Recenzja Anna Leokadia „Granite Hills. Księga krwi”

 Wyrzuć z piórnika długopis. W Granite Hills bardziej przyda ci się osikowy kołek...

Candice znalazła się w poważnych tarapatach – podrzucona do jej torby marihuana przekreśliła obecność dziewczyny w Willow Oak. Gorące zapewnienia i próby ratowania własnej skóry nie przynoszą efektu, decyzja dyrektora jest nieodwołalna. Dziewczyna zostaje wyrzucona z liceum w Toronto, ale szybko okazuje się, że nowa szkoła, wybrana przez rodziców, czeka na nią z szeroko otwartymi ramionami.
Z dnia na dzień Candice utwierdza się w przekonaniu, że Granite Hills – placówka dla dzieciaków z problemami – raczej nie stanie się jej ulubionym miejscem na ziemi. Jednak obmyślając plan porzucenia raz na zawsze murów szkoły, nie podejrzewa, że już niedługo będzie musiała uciekać przed znacznie poważniejszymi problemami. Czy rozłąka z chłopakiem, przyjaciółmi ze starego liceum i przeprowadzka do Pensylwanii może równać się z wampirami, czarownicami, tajemnicami rodzinnymi i… śmiercią?
 


Wydawnictwo: Amare
Rok wydania:  2024
Format: Książka
Liczba stron: 380
Cykl: Grante Hills
Tom I

 

„Granite Hills. Księga krwi” to pierwszy tom książki rozpoczynający cykl Grante Hills, ostatnio częściej sięgam po książki, w których jest motyw akademii, czy szkoły z internatem, innej placówki, do której bohaterowie zostali zmuszeni, aby tam się pojawić. Nikt nie wybiera takiego miejsca sam, zazwyczaj nie ma się wyboru i musi się zebrać w sobie, aby przetrwać. Bohaterka trafia do miejsca dla problematycznej młodzieży, takiego miejsca, które jest odcięte od świata, a wszystko przez to, że miała coś, czego nie powinna. Byłam ciekawa wizji Anny Leokadii tej tajemniczej szkoły, czy mimo wszystko zachęci mnie i wpłynie na rozważania chęci uczęszczania do niej? Chętnie sięgnęłam po tą powieść, pomimo tego, że niewiele o niej wiedziałam, może tak było lepiej? Czy można wpaść w jeszcze większe tarapaty, tam, gdzie powinno się z nich wychodzić?
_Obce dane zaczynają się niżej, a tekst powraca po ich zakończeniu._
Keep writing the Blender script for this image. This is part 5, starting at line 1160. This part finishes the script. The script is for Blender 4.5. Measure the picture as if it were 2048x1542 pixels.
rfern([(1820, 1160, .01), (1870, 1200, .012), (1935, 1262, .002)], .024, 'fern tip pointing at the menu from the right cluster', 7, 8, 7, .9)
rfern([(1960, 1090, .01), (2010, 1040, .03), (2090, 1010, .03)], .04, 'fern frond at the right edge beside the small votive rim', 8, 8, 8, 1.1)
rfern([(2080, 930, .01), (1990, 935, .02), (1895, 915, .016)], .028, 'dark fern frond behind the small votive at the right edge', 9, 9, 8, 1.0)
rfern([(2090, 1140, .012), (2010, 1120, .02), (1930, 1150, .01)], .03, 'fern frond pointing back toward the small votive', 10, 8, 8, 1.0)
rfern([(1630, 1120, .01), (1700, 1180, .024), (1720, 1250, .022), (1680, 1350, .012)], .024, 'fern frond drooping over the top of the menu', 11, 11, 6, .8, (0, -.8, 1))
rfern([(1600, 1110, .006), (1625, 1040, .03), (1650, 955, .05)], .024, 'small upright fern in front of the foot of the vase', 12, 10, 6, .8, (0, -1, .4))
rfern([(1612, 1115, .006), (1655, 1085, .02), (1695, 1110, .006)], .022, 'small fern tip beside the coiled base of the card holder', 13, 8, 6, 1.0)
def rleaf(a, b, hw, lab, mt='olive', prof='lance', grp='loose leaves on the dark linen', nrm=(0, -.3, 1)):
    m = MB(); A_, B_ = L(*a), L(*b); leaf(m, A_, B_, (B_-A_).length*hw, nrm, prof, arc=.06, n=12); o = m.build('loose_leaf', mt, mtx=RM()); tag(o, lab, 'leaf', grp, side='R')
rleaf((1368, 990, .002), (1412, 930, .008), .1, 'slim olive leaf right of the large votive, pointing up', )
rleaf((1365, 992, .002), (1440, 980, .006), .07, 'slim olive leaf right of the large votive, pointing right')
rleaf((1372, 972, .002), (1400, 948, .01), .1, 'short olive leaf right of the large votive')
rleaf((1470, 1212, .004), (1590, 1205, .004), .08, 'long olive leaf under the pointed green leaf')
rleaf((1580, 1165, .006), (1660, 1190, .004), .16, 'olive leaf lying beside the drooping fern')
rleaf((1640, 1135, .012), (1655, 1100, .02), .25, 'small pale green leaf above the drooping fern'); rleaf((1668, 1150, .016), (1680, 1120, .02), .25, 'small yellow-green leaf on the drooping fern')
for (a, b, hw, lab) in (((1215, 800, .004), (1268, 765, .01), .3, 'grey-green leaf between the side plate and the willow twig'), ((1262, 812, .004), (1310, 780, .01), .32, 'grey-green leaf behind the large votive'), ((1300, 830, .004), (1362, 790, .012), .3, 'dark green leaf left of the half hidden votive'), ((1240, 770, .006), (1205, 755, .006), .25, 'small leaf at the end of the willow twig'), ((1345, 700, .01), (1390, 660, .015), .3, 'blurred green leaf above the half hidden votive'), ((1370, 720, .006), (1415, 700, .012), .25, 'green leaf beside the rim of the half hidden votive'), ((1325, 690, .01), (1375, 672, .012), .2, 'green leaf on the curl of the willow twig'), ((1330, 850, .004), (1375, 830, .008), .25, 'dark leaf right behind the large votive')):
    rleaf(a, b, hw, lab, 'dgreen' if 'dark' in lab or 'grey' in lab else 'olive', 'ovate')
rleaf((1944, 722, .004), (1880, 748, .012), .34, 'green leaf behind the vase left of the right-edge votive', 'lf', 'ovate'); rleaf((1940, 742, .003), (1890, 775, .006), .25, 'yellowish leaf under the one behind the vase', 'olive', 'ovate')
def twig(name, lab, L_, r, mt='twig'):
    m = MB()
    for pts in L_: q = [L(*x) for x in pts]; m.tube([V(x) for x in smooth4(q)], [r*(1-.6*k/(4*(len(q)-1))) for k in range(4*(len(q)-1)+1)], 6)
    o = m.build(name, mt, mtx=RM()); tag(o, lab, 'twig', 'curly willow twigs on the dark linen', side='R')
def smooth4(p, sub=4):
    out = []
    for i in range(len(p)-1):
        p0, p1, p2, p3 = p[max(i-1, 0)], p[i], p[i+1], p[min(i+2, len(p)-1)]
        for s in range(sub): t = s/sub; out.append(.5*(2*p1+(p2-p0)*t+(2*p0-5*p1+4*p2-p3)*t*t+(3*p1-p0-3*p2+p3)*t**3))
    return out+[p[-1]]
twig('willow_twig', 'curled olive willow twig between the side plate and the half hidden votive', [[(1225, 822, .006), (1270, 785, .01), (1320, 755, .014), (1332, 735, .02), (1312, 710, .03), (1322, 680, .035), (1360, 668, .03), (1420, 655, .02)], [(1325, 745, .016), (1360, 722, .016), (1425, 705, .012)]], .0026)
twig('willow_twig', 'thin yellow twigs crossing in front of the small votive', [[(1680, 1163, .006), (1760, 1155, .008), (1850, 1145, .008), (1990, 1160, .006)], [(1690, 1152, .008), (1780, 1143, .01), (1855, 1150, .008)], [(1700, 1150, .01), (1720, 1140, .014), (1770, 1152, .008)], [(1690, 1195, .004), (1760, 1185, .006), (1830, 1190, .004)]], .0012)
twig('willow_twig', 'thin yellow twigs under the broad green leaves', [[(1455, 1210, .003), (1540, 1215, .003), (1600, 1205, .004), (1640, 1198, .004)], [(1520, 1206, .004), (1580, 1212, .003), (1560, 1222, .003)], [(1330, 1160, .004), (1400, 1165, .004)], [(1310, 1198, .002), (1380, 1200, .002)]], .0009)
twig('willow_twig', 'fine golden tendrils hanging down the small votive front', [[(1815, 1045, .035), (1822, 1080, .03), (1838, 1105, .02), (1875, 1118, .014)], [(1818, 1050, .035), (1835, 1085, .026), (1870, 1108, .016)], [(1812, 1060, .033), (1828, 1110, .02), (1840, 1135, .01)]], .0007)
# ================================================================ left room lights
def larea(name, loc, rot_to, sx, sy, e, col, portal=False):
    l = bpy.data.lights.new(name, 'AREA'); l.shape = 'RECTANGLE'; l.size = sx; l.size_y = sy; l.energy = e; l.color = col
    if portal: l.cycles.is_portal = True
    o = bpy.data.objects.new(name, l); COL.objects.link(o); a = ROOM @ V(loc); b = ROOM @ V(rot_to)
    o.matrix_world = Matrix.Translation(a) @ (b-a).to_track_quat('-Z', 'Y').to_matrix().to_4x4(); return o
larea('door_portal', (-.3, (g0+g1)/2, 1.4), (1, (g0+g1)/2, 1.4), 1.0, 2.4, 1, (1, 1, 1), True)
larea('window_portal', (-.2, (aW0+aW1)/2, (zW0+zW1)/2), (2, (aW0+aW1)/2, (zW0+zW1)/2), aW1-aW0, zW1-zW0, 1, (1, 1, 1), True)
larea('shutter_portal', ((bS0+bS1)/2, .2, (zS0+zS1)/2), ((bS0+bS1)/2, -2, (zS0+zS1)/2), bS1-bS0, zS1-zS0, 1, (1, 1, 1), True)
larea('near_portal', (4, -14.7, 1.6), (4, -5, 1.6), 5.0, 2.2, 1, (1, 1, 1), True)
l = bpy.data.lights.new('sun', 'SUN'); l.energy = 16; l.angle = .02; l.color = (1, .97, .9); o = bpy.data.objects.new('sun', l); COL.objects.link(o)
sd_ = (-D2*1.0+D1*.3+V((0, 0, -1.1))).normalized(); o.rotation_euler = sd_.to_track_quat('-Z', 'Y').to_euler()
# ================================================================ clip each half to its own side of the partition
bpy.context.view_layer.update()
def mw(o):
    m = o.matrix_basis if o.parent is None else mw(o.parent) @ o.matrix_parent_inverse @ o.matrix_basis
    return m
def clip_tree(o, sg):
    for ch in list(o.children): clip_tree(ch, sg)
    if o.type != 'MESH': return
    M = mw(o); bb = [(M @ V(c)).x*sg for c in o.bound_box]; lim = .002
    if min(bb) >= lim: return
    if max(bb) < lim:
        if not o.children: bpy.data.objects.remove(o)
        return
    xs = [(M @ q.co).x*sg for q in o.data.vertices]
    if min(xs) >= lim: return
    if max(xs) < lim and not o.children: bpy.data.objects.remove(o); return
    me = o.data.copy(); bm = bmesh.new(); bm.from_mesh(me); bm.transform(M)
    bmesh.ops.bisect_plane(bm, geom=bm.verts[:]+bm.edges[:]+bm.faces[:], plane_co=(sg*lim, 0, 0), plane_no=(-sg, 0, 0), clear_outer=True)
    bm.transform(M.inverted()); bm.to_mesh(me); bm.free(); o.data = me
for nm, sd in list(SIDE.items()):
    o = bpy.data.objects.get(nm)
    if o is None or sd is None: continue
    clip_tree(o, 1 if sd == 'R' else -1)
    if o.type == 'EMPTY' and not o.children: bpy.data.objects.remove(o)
Główną bohaterką książki autorstwa Anny Leokadii od tytułem „Granite Hills. Księga krwi” jest Candice Cambell, sympatyczna dziewczyna, która wpadła w nieoczekiwane kłopoty. Ktoś podrzucił do jej torby narkotyki, ewidentnie chcąc się jej pozbyć, zgodnie z tym założeniem dziewczyna została wydalona ze szkoły. Jej rodzice nie mogli sobie pozwolić na to, aby zakończyła się jej edukacja, więc postanowili wysłać ją do innej placówki. Granite Hills to miejsce, do którego trafia młodzież z problemami, jednak realia tam panujące są trudne. Candice tęskni za swoimi przyjaciółmi, chłopakiem, co wpływa na jej samopoczucie. Zaczęła dostrzegać, że to miejsce jest dziwne, dzieją się w nim niepokojące rzeczy, czy istoty nadprzyrodzone istnieją naprawdę? Kim jest dyrektor tej placówki? Czy Ezra De Vymonte poskromi jej charakterek? Jakie rodzinne tajemnice odkryje Candice?

„Granite Hills. Księga krwi” to moje pierwsze spotkanie z twórczością autorki, mam jednak nadzieję, że nie będzie ostatnie, ponieważ w swojej powieści udało jej się stworzyć intrygujący świat, który chętnie zgłębię. Sama główna bohaterka jest zwyczajną nastolatką, która trafia do miejsca, które niespecjalnie do niej przemawia. Jest bardzo uparta, ma niewyparzony język, to sprawia, że często wpada w kłopoty. W książce znajdują się elementy humorystyczne, sprawiające, że się uśmiechałam, ale także takie, które wbijały mnie w fotel, jak zakończenie. Mam nadzieję, ze na kontynuację tej historii długo nie przyjdzie nam czekać, bo chciałabym się dowiedzieć, co dalej zaplanowała dla bohaterów autorka. „Granite Hills. Księga krwi” zabiera czytelnika w bogato wykreowany świat, w którym można natknąć się na wampiry, wilkołaki, czy czarownice. Autorka zadbała o to, żebym ciekawiła się każdą chwilą, w której przebywałam w Granite Hills.  Przygotujcie się na niebezpieczeństwo i tajemnice, które trzeba rozwiązać.